Electronic, Thermodynamic Stability, and Band Alignment Behavior of the CoVSi/NaCl Heterojunction

Abstract

We report the band discontinuity of the CoVSi/NaCl heterointerface. First principle calculations based on density functional theory using GGA, GGA + U, and GGA + mbJ approximations were applied to study the structural, electronic, and band alignment properties. Structural and thermodynamic stability studies indicate that this semiconductor - dielectric heterojunction can be synthesized experimentally in thermodynamic equilibrium conditions. The valence and conduction band offset values (VBO and CBO) were 0.74 and 3.02 eV, respectively. Also, the effective electron affinity parameter (χ e) for both CoVSi and NaCl were calculated as ∼1.51 and ∼0.769 eV, respectively, using Anderson’s law.
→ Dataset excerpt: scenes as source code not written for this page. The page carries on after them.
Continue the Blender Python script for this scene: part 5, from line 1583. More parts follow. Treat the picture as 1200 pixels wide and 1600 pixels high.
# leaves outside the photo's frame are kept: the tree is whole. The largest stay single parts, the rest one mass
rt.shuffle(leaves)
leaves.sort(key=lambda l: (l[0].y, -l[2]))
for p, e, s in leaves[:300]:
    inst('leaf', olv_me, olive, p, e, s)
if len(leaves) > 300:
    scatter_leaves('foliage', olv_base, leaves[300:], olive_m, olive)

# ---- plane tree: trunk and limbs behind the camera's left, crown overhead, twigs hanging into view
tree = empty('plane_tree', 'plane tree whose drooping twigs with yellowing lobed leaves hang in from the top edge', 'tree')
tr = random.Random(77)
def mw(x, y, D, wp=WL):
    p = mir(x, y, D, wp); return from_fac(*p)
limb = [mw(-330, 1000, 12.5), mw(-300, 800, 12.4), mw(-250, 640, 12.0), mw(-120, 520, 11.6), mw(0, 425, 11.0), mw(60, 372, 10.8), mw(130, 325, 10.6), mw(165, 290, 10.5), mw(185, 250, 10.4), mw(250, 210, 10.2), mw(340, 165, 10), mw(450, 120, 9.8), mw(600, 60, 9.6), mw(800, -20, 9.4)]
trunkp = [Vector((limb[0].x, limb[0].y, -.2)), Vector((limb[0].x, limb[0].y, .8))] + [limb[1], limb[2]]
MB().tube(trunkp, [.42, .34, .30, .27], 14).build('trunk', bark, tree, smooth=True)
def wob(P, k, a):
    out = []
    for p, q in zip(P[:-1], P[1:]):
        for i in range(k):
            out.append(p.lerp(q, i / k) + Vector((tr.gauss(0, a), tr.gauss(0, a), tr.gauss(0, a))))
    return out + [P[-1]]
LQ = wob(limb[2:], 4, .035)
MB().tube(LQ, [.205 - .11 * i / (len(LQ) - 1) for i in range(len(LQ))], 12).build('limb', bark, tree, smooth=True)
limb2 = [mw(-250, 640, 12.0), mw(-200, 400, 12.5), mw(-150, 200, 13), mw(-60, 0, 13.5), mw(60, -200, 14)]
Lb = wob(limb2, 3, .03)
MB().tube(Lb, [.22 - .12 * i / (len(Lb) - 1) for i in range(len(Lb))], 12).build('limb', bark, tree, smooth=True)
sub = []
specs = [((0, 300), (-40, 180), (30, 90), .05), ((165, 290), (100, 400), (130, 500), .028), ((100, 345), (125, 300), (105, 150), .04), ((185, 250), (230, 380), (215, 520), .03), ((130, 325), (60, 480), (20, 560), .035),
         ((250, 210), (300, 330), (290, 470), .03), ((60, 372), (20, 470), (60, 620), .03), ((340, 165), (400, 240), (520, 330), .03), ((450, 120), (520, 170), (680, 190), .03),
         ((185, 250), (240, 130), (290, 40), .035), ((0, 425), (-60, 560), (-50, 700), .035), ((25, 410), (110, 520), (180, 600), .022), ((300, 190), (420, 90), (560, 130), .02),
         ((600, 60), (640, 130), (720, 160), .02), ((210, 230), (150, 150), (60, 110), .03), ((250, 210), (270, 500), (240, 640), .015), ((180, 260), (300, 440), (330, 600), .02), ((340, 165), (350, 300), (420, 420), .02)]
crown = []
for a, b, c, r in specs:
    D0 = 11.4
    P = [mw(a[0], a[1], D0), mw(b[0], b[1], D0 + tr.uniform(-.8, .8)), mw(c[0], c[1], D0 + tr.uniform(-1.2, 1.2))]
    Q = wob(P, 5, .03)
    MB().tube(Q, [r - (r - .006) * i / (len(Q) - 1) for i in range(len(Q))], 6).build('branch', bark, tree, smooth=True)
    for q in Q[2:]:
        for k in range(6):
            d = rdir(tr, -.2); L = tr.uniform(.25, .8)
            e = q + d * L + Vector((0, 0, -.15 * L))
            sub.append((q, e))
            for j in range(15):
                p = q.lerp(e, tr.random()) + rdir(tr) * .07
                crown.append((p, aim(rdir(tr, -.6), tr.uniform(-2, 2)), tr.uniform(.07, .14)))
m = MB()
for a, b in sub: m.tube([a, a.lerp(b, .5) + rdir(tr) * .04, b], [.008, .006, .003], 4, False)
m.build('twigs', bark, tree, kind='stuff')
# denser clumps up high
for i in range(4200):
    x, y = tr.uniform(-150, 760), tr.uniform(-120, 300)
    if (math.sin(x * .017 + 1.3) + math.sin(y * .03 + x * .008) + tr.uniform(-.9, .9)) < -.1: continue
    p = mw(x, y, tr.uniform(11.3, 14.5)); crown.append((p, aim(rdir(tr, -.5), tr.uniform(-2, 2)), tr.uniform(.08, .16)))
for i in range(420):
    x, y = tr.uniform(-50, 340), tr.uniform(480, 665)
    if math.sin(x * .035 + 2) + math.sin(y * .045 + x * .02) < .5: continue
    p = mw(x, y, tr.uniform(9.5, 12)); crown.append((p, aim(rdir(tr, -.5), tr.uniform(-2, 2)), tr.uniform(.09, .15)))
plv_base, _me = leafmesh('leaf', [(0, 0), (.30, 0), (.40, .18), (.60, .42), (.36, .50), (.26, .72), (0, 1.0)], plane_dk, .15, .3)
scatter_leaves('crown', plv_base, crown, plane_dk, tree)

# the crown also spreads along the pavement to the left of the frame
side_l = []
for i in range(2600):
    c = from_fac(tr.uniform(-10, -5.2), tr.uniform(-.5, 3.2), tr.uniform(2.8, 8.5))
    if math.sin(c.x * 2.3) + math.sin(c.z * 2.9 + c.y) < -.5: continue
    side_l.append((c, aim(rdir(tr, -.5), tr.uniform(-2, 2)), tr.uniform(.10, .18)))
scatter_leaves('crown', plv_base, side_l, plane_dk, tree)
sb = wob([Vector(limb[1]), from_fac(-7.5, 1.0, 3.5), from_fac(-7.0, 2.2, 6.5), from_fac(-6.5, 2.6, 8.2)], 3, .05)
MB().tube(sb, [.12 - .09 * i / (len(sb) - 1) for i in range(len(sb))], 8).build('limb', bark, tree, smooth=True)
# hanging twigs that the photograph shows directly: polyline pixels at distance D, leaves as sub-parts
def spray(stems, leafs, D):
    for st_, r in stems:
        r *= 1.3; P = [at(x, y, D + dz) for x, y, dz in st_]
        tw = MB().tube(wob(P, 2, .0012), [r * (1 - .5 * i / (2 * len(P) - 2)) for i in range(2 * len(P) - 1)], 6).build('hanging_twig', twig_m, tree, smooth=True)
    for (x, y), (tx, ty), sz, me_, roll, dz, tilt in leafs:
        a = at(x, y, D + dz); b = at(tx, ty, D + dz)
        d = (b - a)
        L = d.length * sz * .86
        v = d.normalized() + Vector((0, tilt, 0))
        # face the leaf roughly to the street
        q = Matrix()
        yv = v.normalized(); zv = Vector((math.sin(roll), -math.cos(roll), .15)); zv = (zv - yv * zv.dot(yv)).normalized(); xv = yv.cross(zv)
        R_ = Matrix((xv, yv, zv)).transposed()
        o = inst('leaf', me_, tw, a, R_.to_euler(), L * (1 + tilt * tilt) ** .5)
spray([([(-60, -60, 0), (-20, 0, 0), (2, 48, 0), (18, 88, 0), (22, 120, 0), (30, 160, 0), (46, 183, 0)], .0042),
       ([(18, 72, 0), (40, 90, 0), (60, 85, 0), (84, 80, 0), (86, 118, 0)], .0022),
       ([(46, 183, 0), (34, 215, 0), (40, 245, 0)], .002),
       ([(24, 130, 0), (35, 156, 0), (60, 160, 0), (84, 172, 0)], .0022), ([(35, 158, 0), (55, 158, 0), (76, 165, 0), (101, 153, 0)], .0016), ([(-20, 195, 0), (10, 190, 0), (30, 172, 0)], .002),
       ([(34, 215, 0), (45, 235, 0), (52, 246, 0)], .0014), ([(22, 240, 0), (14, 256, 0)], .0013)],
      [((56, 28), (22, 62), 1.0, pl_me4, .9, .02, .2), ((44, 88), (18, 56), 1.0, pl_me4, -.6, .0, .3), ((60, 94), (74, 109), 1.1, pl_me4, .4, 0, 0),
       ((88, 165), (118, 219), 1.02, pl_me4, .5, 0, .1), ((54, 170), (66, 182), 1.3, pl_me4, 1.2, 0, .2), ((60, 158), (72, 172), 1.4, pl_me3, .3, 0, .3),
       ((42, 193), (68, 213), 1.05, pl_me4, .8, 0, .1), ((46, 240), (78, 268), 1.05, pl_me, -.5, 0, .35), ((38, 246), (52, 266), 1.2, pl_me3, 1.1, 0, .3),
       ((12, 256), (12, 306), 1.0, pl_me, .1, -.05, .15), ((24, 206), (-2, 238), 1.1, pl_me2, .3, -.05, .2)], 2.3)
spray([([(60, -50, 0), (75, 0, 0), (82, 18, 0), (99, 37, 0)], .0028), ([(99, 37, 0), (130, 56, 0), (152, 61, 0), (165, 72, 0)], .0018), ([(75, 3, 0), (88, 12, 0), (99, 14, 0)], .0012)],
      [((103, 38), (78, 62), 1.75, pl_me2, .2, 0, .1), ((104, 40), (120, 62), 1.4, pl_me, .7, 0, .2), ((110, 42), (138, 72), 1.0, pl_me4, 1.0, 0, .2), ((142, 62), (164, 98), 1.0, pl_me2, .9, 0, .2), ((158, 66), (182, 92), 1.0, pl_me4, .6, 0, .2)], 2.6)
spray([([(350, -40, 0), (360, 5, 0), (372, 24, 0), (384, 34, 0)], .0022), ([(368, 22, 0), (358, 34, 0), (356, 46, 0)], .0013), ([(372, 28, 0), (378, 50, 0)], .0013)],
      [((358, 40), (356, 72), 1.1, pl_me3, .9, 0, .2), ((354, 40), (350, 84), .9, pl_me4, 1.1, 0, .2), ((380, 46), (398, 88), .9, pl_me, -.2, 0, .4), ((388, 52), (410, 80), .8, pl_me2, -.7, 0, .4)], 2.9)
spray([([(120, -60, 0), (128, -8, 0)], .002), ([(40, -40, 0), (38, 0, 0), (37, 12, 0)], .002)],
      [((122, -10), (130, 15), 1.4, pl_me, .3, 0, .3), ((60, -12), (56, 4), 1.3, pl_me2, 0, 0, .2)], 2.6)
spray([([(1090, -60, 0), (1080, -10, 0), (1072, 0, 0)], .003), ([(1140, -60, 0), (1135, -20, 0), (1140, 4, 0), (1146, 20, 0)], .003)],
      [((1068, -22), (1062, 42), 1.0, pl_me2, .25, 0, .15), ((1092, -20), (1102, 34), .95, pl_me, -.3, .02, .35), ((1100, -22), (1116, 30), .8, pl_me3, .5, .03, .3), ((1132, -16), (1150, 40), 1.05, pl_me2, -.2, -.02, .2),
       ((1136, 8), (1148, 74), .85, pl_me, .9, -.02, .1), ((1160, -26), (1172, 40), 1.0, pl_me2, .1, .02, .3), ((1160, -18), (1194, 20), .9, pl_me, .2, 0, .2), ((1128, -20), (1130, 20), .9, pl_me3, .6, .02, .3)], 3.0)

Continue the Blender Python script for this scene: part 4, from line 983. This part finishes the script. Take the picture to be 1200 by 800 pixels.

The study of the electronic structure expresses the occurrence of half-metallic ferromagnetic behavior with a narrow band gap of about 0.09 eV. In this heterojunction, electrons and holes were confined to the CoVSi layers, and conduction band minimum and valence band minimum were replaced in the CoVSi layers. This restriction, applied to load carriers on one side of the interface, significantly increases the light-material interaction in light-emission programs. Therefore, this heterojunction can be recommended for light-emitting applications and thin atomic layer materials with quantum confinement of charge carriers.